Reply 40 of 57, by Scali
wrote:... for the advantage of higher integer IPC throughput per-process without the additional need of a hypervisor or marshal service.
etc..
That doesn't mean anything to me.
What does a hypervisor or 'marshal service' have to do with all this?
No offense, but it sounds like random namedropping of tech terms.
A hypervisor is a mechanism for managing virtual machines: https://en.wikipedia.org/wiki/Hypervisor
How does that have anything to do with IPC whatsoever?
As for 'marshal service'...
The only use of the term 'marshalling' I am familiar with within the realm of computer science is this: https://en.wikipedia.org/wiki/Marshalling_(computer_science)
This is generally done when two different types of systems/languages have to communicate with eachother, and translation of objects/parameters is required.
Again, I don't see how any of that is even remotely related to IPC.
So you'd have to explain the following:
1) How can a 'hypervisor' or 'marshaling service' affect 'IPC throughput per-process' (sic) in the first place?
2) How does the AMD FX differ from other CPUs here in not requiring these for 'higher IPC throughput per-process'?
Because that is what you are implying, isn't it?

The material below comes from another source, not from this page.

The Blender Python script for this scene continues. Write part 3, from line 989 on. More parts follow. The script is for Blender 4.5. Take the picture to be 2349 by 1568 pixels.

Edit: my personal evaluation of AMD's FX line is well-documented, and can basically be summed up as follows:
It has less decoder bandwidth and less ALUs/FPU/SIMD units available per-thread than older AMD architectures and Intel architectures, and therefore it obviously cannot reach the same levels of IPC (they'd have to do more with less to break-even). There is nothing you can do about that.